Ein anderer aus der Gruppe der 1985 Ausgetauschten hat den USA nicht verziehen, wie es am Donnerstag hieß: Hannes Sieberer. Der Österreicher schrieb ebenfalls ein Buch über die Geschehnisse: „Verheizt und vergessen – Ein US-Agent und die DDR-Spionageabwehr“ (2005). Das habe er aber „sehr in Zusammenarbeit mit der Stasi“ gemacht, so Journalist Pötzl. Er warf Sieberer vor, „sich lieber mit Stasi-Offizieren gegen die Amerikaner“ verbündet zu haben. Ko-Autor des Österreichers war der kürzlich verstorbene Ex-Oberstleutnant des MfS Herbert Kierstein. Deshalb habe er sich von Sieberer distanziert und die Kontakte vor Jahren abgebrochen, ergänzte Ex-Spion Fätkenheuer. Zuvor hatte er selbst aber noch einen Text zu dem von Sieberer 2008 veröffentlichten Buch „Als Agent hinterm Eisernen Vorhang. Fünf West-Spione über ihre DDR-Erfahrungen“ beigesteuert.

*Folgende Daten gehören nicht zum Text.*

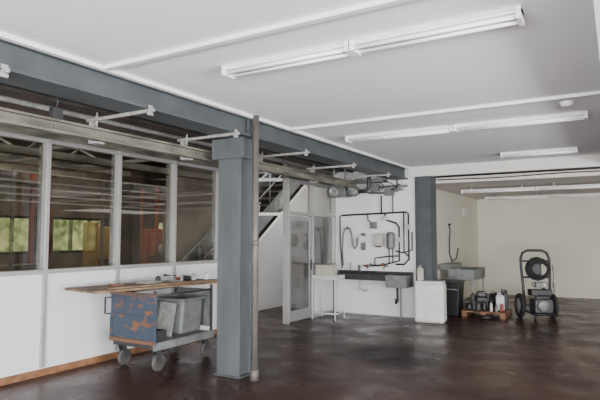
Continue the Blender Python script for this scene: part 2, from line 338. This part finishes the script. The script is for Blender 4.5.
mk('hanging_hose','greysteel',gg,loc=(-4.96,Y-.04,1.55),label='grey hose hanging over a wall hook',cat='hose')
h=thing('hose_holder',(-4.62,Y,1.5),'white wall hose holder with round reel','hose holder')
mk('holder_plate','greysteel',[box((-.05,-.03,-.18),(.05,0,.18))],parent=h,bevel=.01)
mk('holder_reel','white',[lathe((0,-.03,.05),(0,-1,0),[(.07,0),(.07,.02),(.04,.03),(.04,.06),(.07,.07),(.07,.08)],20)],parent=h)
h=thing('water_heater',(-3.98,Y,1.55),'small grey cylindrical water heater on the wall','water heater')
mk('heater_tank','greysteel',[lathe((0,-.11,-.2),(0,0,1),[(.05,0),(.08,.02),(.085,.05),(.085,.30),(.075,.33),(.04,.35)],20)],parent=h)
mks('heater_pipe','black',[tube([(-.04,-.1,-.2),(-.04,-.1,-.48)],.012),tube([(.04,-.1,-.2),(.04,-.1,-.48)],.012)],parent=h)
h=thing('soap_dispenser',(-4.25,Y,1.52),'off-white wall soap dispenser above the sink','dispenser')
mk('dispenser_body','ivory',[box((-.1,-.1,-.1),(.1,0,.14))],parent=h,bevel=.015)
mk('dispenser_lever','darksteel',[box((-.05,-.15,-.13),(.05,-.05,-.105))],parent=h)
mk('wall_box','greysteel',[box((-.07,-.06,-.07),(.07,0,.07)),box((-.05,-.075,-.05),(.05,-.06,.05))],loc=(-4.38,Y,1.84),bevel=.005,label='small grey junction box on the white wall',cat='electrical box')
s=thing('trough_sink',(-5.18,9.95,0),'long worn stainless trough sink mounted along the white wall','sink')
mk('sink_basin','darksteel',[box((0,0,.83),(1.64,.04,.86)),box((0,.42,.82),(1.64,.47,.90)),box((0,.0,.74),(1.24,.02,.84)),box((0,.02,.74),(1.24,.45,.755)),box((0,.03,.74),(.02,.45,.84)),box((1.62,.03,.74),(1.64,.45,.84))],parent=s,bevel=.004)
mk('side_basin','greysteel',[box((1.24,-.03,.62),(1.65,0,.86)),box((1.24,0,.62),(1.26,.42,.86)),box((1.63,0,.62),(1.65,.42,.86)),box((1.26,0,.62),(1.63,.42,.64))],parent=s,bevel=.006)
for x in (.75,1.1): mk('tap','greysteel',[tube([(x,.44,1.0),(x,.34,1.02),(x,.26,1.0),(x,.25,.95)],.014),lathe((x,.4,1.02),(0,0,1),[(.025,0),(.025,.03),(.01,.04)],12)],parent=s)
mks('sink_leg','greysteel',[box((.05,.05,0),(.08,.08,.74)),box((1.5,.05,0),(1.53,.08,.62))],parent=s)
mk('drain_trap','darksteel',[tube([(1.4,.2,.62),(1.4,.2,.35),(1.35,.25,.3),(1.3,.38,.35),(1.3,.46,.35)],.025)],parent=s)
mk('sink_drain','ivory',[tube([(.6,.2,.74),(.6,.2,.55),(.66,.25,.5),(.66,.4,.5)],.02)],parent=s)
s=thing('wash_stand',(-4.98,9.52,0),'white tubular stand with a tray beside the door','stand')
mk('stand_frame','white',[tube([(-.25,-.2,.0),(-.25,-.2,.78),(.25,-.2,.78),(.25,-.2,.0)],.014),tube([(-.25,.2,.0),(-.25,.2,.78),(.25,.2,.78),(.25,.2,.0)],.014),cyl((.25,-.2,.12),(.25,.2,.12),.012),cyl((-.25,-.2,.12),(.25,-.2,.12),.012),cyl((-.25,-.2,.78),(-.25,.2,.78),.012),cyl((.25,-.2,.78),(.25,.2,.78),.012)],parent=s)
mk('stand_tray','dirtywhite',[box((-.26,-.21,.79),(.26,.21,.81)),box((-.26,-.21,.81),(-.245,.21,.85)),box((.245,-.21,.81),(.26,.21,.85)),box((-.245,.195,.81),(.245,.21,.85)),box((-.245,-.21,.81),(.245,-.195,.85))],parent=s)
mk('storage_box','ivory',[box((-.17,-.14,0),(.17,.14,.2)),box((-.18,-.15,.2),(.18,.15,.24))],loc=(-5.02,9.52,.812),bevel=.01,label='pale beige lidded box standing on the white stand',cat='box')
def can(name,loc,r,h,m,lab,cat,capm='black',rot=0):
    e=thing(name,loc,lab,cat,rot=rot,group='workshop containers')
    mk('container_body',m,[lathe((0,0,0),(0,0,1),[(r*.92,0),(r,.02),(r,h*.8),(r*.8,h*.88),(r*.35,h*.92),(r*.35,h*.95)],18)],parent=e)
    mk('cap',capm,[cyl((0,0,h*.95),(0,0,h),r*.38,12)],parent=e)
    return e
def jerry(loc,w,dd,h,m,lab,rot=0):
    e=thing('jerrycan',loc,lab,'canister',rot=rot,group='workshop containers')
    mk('canister_body',m,[box((-w/2,-dd/2,0),(w/2,dd/2,h*.82)),poly([(-w/2,-dd/2,h*.82),(w/2,-dd/2,h*.82),(w*.3,-dd/2,h*.92),(-w*.3,-dd/2,h*.92)],(0,dd,0))],parent=e,bevel=.015)
    mk('canister_handle',m,[tube([(-w*.25,0,h*.9),(-w*.2,0,h),(w*.1,0,h),(w*.15,0,h*.9)],.012)],parent=e)
    mk('cap','black',[cyl((w*.32,0,h*.86),(w*.36,0,h*.97),.022,12)],parent=e)
can('bottle',(-4.88,10.39,.901),.03,.16,'ivory','small pale bottle standing on the sink edge','bottle')
can('bottle',(-4.7,10.39,.901),.025,.12,'pipegrey','small brown bottle standing on the sink edge','bottle')
# overhead unit
u=thing('ventilation_unit',(-4.75,9.75,2.40),'galvanised motor unit with ducts under the ceiling','ventilation unit')
mk('unit_body','greysteel',[box((-.28,-.15,0),(.1,.15,.22)),box((-.3,-.17,.09),(.12,.17,.12))],parent=u,bevel=.01)
mk('unit_motor','greysteel',[lathe((.1,0,.1),(1,0,0),[(.06,0),(.1,.02),(.1,.18),(.06,.2),(.06,.24)],20)],parent=u)
mks('unit_hanger','galv',[box((-.22,-.02,.22),(-.19,.02,.6)),box((.03,-.02,.22),(.06,.02,.6))],parent=u)
mk('unit_duct','galv',[lathe((-.1,-.15,.1),(0,-1,0),[(.09,0),(.09,.12),(.07,.12),(.07,.02)],20)],parent=u)
mk('unit_pipe','darksteel',[tube([(.34,0,.1),(.5,0,.1),(.56,.0,.2),(.56,.0,.6)],.04,12)],parent=u)
mk('pipe_run','greysteel',[tube([(-4.4,10.2,2.50),(-4.0,10.2,2.48),(-3.65,10.2,2.55)],.018),tube([(-4.3,10.3,2.62),(-3.6,10.3,2.62)],.025),tube([(-3.78,10.2,2.5),(-3.78,10.2,2.75)],.02),box((-4.0,10.06,2.42),(-3.82,10.16,2.56)),box((-4.3,10.1,2.52),(-4.15,10.2,2.68)),lathe((-3.7,10.12,2.60),(0,-1,0),[(.05,0),(.05,.04),(.03,.05)],14)],label='messy grey pipes and valves grouped under the beam end',cat='pipe')
hp=[(-3.66-.1*math.sin(i*.5)-.02*i,10.02+.02*math.sin(i),2.62-.1*math.sin(i*.31)) for i in range(24)]
mk('loose_cable','black',[tube(hp,.009,6)],label='loose black cable tangled among the overhead pipes',cat='cable')
mk('cable_tray','greysteel',[box((-5.2,10.0,2.70),(-4.0,10.25,2.72)),box((-5.2,10.0,2.72),(-4.0,10.01,2.77)),box((-5.2,10.24,2.72),(-4.0,10.25,2.77))],label='grey cable tray above the washing area',cat='cable tray')
b=thing('white_container',(-3.10,10.11,0),'low white plastic container with rounded corners','container',rot=.12)
mk('container_body','dirtywhite',[box((-.29,-.2,.0),(.27,.17,.74))],parent=b,bevel=.06)
mk('container_lid','white',[box((-.27,-.185,.74),(.25,.155,.77))],parent=b,bevel=.014)
jerry((-3.28,10.06,.771),.10,.11,.28,'ivory','pale plastic canister standing on the low container')
s=thing('utility_sink',(-2.98,12.45,0),'light grey utility sink on legs against the cream wall','sink')
mk('sink_bowl','greysteel',[box((-.28,-.55,.66),(.28,-.52,.9)),box((-.28,.52,.66),(.28,.55,.9)),box((.25,-.52,.66),(.28,.52,.9)),box((-.48,-.55,.87),(-.25,.55,1.0)),box((-.25,-.52,.66),(.25,.52,.69))],parent=s,bevel=.01)
mks('sink_leg','galv',[cyl((x,y,0),(x,y,.67),.018,10) for x in (-.24,.24) for y in (-.5,.5)],parent=s)
mks('sink_brace','galv',[cyl((.24,-.5,.2),(.24,.5,.2),.012),cyl((-.24,-.5,.2),(.24,-.5,.2),.012)],parent=s)
b=thing('waste_bin',(-3.02,11.25,0),'black tapered plastic bin beside the utility sink','bin')
mk('bin_body','black',[poly([(-.17,-.19,0),(.17,-.19,0),(.23,-.24,.68),(-.23,-.24,.68)],(0,.4,0)),],parent=b,bevel=.02)
mk('bin_rim','darksteel',[box((-.25,-.26,.68),(.25,.18,.71))],parent=b,bevel=.008)
mk('bin_handle','greysteel',[tube([(-.2,-.25,.5),(-.2,-.32,.55),(.2,-.32,.55),(.2,-.25,.5)],.012)],parent=b)
mk('hanging_hose','black',[tube([(0,0,.9),(.05,-.04,.75),(.05,-.12,.5),(.04,-.1,.2),(.04,.1,.0),(.04,.5,.05),(.03,.75,.3)],.014),cyl((-.0,0,.88),(.06,0,.88),.02)],loc=(-3.5,12.9,1.02),label='thin black hose hanging from the cream wall',cat='hose')
mk('wall_sign','white',[box((0,-.14,-.1),(.012,.14,.1))],loc=(-3.5,14.4,2.25),label='small blank pale plate on the cream wall',cat='sign')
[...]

1986: Top-Agenten und ein Dissident

Nach dem spektakulären Austausch 1985 war die Glienicker Brücke am 11. Februar 1986 ein letztes Mal Schauplatz eines solchen Vorgangs. Diesmal durften die Medien dabei sein, weil der sowjetische Dissident Anatoli Schtscharanski mit ausgetauscht wurde, neben den drei tatsächlichen Agenten des Westens im Austausch gegen fünf Ost-Agenten. „Die Amerikaner hatten immer Interesse daran, dass das auf der Glienicker Brücke stattfindet und nicht wie Vogel vorgeschlagen hat, im Süden an der Stadtgrenze die Übergabe zu machen“, berichtete Autor Pötzl.

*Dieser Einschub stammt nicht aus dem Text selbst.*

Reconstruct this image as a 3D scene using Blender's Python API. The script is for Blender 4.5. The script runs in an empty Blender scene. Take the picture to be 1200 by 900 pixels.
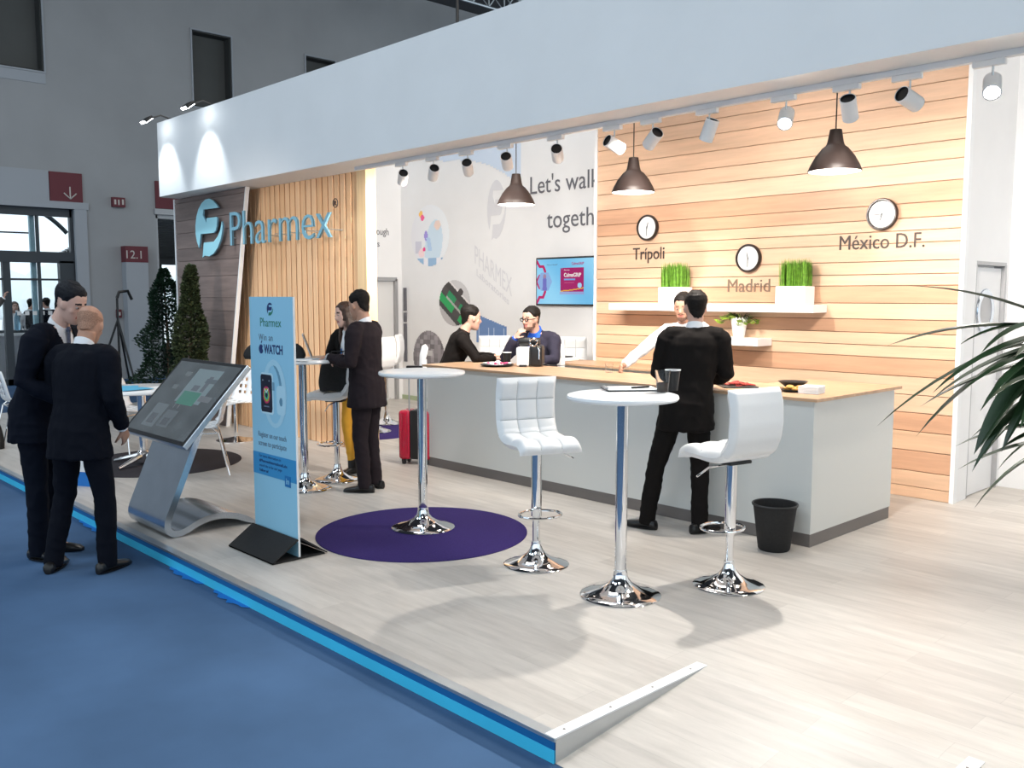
import bpy, bmesh, math, random
from mathutils import Vector, Matrix, noise
random.seed(7)
PI = math.pi
V = Vector
scene = bpy.context.scene
COL = scene.collection

# ------------------------------------------------------------------ materials
def new_mat(name):
    m = bpy.data.materials.new(name); m.use_nodes = True
    nt = m.node_tree
    return m, nt, nt.nodes['Principled BSDF']

def mat(name, col, rough=0.5, metal=0.0, nscale=0, namt=0.0, bump=0.0, coat=0.0, spec=0.5, emit=None, estr=0.0, trans=0.0, ior=1.45, aniso=None):
    m, nt, b = new_mat(name)
    b.inputs['Base Color'].default_value = (*col, 1)
    b.inputs['Roughness'].default_value = rough
    b.inputs['Metallic'].default_value = metal
    b.inputs['Specular IOR Level'].default_value = spec
    b.inputs['Coat Weight'].default_value = coat
    b.inputs['Transmission Weight'].default_value = trans
    b.inputs['IOR'].default_value = ior
    if emit:
        b.inputs['Emission Color'].default_value = (*emit, 1)
        b.inputs['Emission Strength'].default_value = estr
    if nscale:
        tc = nt.nodes.new('ShaderNodeTexCoord')
        mp = nt.nodes.new('ShaderNodeMapping')
        if aniso: mp.inputs['Scale'].default_value = aniso
        nz = nt.nodes.new('ShaderNodeTexNoise'); nz.inputs['Scale'].default_value = nscale
        nz.inputs['Detail'].default_value = 4
        nt.links.new(tc.outputs['Object'], mp.inputs['Vector'])
        nt.links.new(mp.outputs['Vector'], nz.inputs['Vector'])
        if namt:
            rp = nt.nodes.new('ShaderNodeValToRGB')
            rp.color_ramp.elements[0].position = 0.3; rp.color_ramp.elements[1].position = 0.7
            rp.color_ramp.elements[0].color = (*[c*(1-namt) for c in col], 1)
            rp.color_ramp.elements[1].color = (*[min(1, c*(1+namt)) for c in col], 1)
            nt.links.new(nz.outputs['Fac'], rp.inputs['Fac'])
            nt.links.new(rp.outputs['Color'], b.inputs['Base Color'])
        if bump:
            bp = nt.nodes.new('ShaderNodeBump'); bp.inputs['Strength'].default_value = bump
            bp.inputs['Distance'].default_value = 0.01
            nt.links.new(nz.outputs['Fac'], bp.inputs['Height'])
            nt.links.new(bp.outputs['Normal'], b.inputs['Normal'])
    return m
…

Für die Austausche habe es sorgsam ausgearbeitete Drehbücher gegeben. Die Brücke sei zum „Symbol für Agentenaustausch“ geworden und selbst für einige Filme nachgebaut worden. Nach seinen Angaben sind mit Hilfe des Anwaltes Vogel insgesamt etwa 150 Spione des Westens aus östlicher Haft freigekommen, zumeist geheim und ohne öffentliches Aufsehen.